Fine. But unless you completely redefine how Celestials and Infernals interact with mortals, the jig is up. At some point, someone would notice that Celestials, if somewhat aloof, are generally helpful and kind whereas Infernals are either trying to get ahold of your soul, order you around, or kill you. At that point, mortals are going to redefine good and evil. Besides, even if you make changes that cause Infernals and Celestials to seem more similar, saying that thinking people can't determine what's good and what's evil in other mortals without a spell is like saying it's possible to think Hannibal Lecter is a really nice guy but that Mother Teresa woman is just too creepy.
 

But unless you completely redefine how Celestials and Infernals interact with mortals, the jig is up.
It seems pretty natural to run the infernals as "great deceivers" or to run the Outsiders as factions that aren't all Good or Evil in any objective sense.
 

mmadsen said:
...to run the Outsiders as factions that aren't all Good or Evil in any objective sense.

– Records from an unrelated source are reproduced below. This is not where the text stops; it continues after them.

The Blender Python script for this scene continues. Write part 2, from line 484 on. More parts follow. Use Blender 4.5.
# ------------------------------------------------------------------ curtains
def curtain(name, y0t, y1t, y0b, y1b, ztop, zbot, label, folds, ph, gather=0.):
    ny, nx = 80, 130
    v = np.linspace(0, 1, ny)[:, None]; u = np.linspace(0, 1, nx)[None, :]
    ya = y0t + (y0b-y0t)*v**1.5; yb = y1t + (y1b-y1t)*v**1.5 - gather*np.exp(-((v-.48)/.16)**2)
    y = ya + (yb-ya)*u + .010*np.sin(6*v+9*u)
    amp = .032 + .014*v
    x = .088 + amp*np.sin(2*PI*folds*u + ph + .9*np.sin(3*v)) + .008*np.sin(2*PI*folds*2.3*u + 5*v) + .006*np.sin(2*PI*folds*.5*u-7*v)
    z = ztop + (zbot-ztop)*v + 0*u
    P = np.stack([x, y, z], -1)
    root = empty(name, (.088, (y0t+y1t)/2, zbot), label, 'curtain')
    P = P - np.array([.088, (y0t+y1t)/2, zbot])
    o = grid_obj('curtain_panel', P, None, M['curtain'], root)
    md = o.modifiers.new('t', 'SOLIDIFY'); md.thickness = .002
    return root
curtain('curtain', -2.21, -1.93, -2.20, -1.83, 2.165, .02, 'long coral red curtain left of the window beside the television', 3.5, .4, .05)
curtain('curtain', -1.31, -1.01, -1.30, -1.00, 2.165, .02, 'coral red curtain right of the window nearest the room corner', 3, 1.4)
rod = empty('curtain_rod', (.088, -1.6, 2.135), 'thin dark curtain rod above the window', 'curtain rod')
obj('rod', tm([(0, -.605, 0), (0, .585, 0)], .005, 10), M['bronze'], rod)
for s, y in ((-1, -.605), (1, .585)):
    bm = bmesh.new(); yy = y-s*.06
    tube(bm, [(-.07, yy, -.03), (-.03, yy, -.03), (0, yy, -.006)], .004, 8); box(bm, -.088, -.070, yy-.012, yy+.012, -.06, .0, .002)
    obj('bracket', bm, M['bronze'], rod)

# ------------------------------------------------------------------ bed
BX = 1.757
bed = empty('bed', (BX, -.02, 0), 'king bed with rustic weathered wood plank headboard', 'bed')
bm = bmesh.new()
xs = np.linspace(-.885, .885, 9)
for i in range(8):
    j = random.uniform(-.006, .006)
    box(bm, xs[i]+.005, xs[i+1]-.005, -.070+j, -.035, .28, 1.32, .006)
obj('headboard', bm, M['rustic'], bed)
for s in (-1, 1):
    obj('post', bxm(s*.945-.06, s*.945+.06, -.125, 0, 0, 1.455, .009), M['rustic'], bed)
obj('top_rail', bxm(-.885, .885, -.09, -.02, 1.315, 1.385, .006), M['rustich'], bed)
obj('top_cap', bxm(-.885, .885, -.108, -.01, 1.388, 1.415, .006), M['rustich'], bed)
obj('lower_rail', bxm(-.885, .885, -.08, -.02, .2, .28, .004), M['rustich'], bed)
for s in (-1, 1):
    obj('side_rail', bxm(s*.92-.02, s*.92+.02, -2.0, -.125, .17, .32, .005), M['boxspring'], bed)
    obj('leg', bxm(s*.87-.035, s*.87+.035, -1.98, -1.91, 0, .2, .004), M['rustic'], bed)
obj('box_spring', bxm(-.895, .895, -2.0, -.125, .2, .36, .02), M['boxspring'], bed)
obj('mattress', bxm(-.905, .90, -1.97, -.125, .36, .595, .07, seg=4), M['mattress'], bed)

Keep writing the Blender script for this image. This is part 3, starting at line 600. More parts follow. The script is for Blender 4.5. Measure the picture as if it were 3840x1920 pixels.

If even the outsiders tend to cross moral boundaries, then I suppose there's no mechanistic reason you couldn't run a world like that.

I guess it's just the very idea makes my flesh crawl. One of the things I like about fantasy role playing is that there are absolutes that you can point to for good and evil (Outsiders, the paladin's Detect Evil, etc.) Probably because I am very, very much against moral relativity, and in the real world, people like to tell me I'm full of it, and that "morality is inherently relative."

That phrase makes my head hurt. Especially because it's so often used as an excuse to take disgustingly selfish actions.

At any rate, I don't think even the real world is so relative as all that, but I guess it is indeed possible to construct the game that way.

EDITED spelling error
 
Last edited:

Canis said:


If even the outsiders tend to cross moral boundaries, then I suppose there's no mechanistic reason you couldn't run a world like that.

I guess it's just the very idea makes my flesh crawl. One of the things I like about fantasy role playing is that there are absolutes that you can point to for good and evil (Outsiders, the paladin's Detect Evil, etc.) Probably because I am very, very much against moral relativity, and in the real world, people like to tell me I'm full of it, and that "morality is inherently relative."

That phrase makes my head hurt. Especially because it's so often used as an excuse to take disgustingly selfish actions.

At any rate, I don't think even the real world is so relative as all that, but I guess it is indeed possible to construct the game that way.

EDITED spelling error

Agreed. This is one of the reasons why I originally started my "Attribute Traits" concept. Some traits are Good and Evil, no matter how "relative" you try to make them.

Besides, this is Fantasy here... We're allowed (even encouraged) to have truly Vile villains and Noble heroes.